Toutefois, passée cette rapide déconstruction, il est nécessaire d'ouvrir les yeux, sous peine de céder à la facilité (sur)interprétative qui consiste à voir comme exemplaire ce type de divertissement. La trash télévision et sa nouvelle invention prétendument hyperréaliste est une grotesque manipulation, cousue de fil blanc par de cyniques stratèges en communication. L'existence oiseuse d'acteurs qui mettent en scène leur soi-disant vérité intérieure est travaillée, dirigée. L'information est filtrée, construite. Fantasme de la vraie vie qui s'évapore à mesure que sont révélées les intrigues artificielles, l'insignifiance de ce projet à but exclusivement lucratif. Cette industrie du loisir asservissant repose sur la séduction et parie sur le manque d'intelligence et d'esprit critique de ses téléspectateurs-cibles qui, soit dit en passant, n'ingèrent heureusement pas tout, loin de là. La métaphore dramaturgique, celle-là même dont Goffman a apprécié les propriétés heuristiques, n'a jamais été aussi utile au sociologue. Cette culture est une pièce où des acteurs castés se donnent en spectacle devant un public étrangement compatissant, exhibent pathétiquement les contours de leur ego atrophié, apprennent doctement un texte dont ils ne perçoivent pas la platitude. Jeu de masques, donc. La réalité nue est, au contraire, habillée. L'idéologie molle et la culture de la médiocrité imprègnent ces mentalités en construction. Cette image de la jeunesse que certains penseurs tentent de valider avec les outils de la sociologie est totalement mensongère et fabriquée.

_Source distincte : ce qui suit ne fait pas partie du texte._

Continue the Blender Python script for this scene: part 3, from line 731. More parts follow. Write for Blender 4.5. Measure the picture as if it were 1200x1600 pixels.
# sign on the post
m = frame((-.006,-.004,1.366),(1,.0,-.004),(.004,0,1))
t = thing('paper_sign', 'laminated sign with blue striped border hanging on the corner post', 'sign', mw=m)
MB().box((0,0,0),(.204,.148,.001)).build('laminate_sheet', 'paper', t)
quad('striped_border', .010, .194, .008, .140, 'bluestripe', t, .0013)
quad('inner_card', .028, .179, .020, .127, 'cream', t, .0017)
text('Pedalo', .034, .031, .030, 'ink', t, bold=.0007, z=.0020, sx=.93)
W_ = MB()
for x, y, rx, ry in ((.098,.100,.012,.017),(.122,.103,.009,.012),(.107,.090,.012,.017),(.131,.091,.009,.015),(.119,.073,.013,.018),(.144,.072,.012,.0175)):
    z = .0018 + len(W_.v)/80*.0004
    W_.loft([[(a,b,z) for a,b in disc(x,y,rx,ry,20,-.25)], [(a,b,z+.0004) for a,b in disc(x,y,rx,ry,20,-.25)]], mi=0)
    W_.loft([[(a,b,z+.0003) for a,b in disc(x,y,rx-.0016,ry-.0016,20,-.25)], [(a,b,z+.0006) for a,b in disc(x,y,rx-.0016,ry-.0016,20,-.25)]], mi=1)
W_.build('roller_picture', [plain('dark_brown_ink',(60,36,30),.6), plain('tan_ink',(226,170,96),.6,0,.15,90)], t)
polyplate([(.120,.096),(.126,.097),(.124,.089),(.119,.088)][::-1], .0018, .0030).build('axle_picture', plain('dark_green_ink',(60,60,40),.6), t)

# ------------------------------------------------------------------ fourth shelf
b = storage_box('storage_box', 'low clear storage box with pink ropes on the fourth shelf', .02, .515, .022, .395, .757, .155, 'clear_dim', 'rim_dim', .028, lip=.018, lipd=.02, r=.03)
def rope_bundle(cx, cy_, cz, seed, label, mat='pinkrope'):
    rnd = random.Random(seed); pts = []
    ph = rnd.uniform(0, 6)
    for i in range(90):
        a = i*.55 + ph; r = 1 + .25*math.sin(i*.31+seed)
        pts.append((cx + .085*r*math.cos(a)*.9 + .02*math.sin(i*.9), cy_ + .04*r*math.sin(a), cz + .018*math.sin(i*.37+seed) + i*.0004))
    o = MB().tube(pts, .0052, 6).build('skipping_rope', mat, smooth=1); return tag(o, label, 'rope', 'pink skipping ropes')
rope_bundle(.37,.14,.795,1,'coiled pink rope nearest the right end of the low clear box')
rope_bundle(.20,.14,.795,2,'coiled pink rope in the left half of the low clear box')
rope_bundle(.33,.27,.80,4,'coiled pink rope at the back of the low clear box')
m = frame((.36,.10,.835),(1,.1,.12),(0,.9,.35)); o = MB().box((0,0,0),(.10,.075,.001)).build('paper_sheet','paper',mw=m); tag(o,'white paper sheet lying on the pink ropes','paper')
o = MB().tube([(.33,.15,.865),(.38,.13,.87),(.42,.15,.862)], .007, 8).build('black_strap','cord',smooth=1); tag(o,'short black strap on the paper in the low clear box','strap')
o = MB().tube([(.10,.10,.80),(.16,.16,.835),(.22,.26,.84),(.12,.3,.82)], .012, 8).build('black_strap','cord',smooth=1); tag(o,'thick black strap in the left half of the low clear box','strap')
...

La sacro-sainte neutralité axiologique, cette indéfectible règle de la méthode sociologique taraude l'esprit du sociologue quand il en vient à critiquer la trivialité les pseudo-réalités télévisuelles, la vision médiatique du monde social. Bien morne et politiquement improductive serait la sociologie conçue comme contemplation sans jugement de valeur de la spectacularisation de la mièvrerie. Le sociologue n'est pas stricto sensu apathique. La critique, avant d'être intellectuelle, est affective. La véhémence des propos est fonction de cette passionnalité. Conflit intérieur, conflit de méthode. Parce que les intellectuels ont leur mot à dire sur le social, il me semble qu'occulter les effets sur les consciences de ces grossières machines à fabriquer des mythes mène à une impasse. Persiste dans la doxa et l'idéologie professionnelle des sociologues une espèce de phénoménisme naïf, selon lequel on peut décrire les faits sociaux tels qu'ils se donnent à voir, sans catégories d'appréciation. Mais le normatif, dès lors que sont analysés des phénomènes idéologiquement chargés, pénètre le langage sociologique. La trash télévision, n'en déplaise aux théoriciens du médiatiquement correct, est décidément une machine à broyer l'intelligence.
- Notes:
- 1.- Le "concept" est exporté à travers le monde. La plupart des chaînes de télévision qui s'adresse au dit "grand public" a acheté les droits de ce genre d'émissions.
- 2.- J.-C. Kaufmann, "Le miroir de "Loft Story"", Le Monde, 13 mai 2001.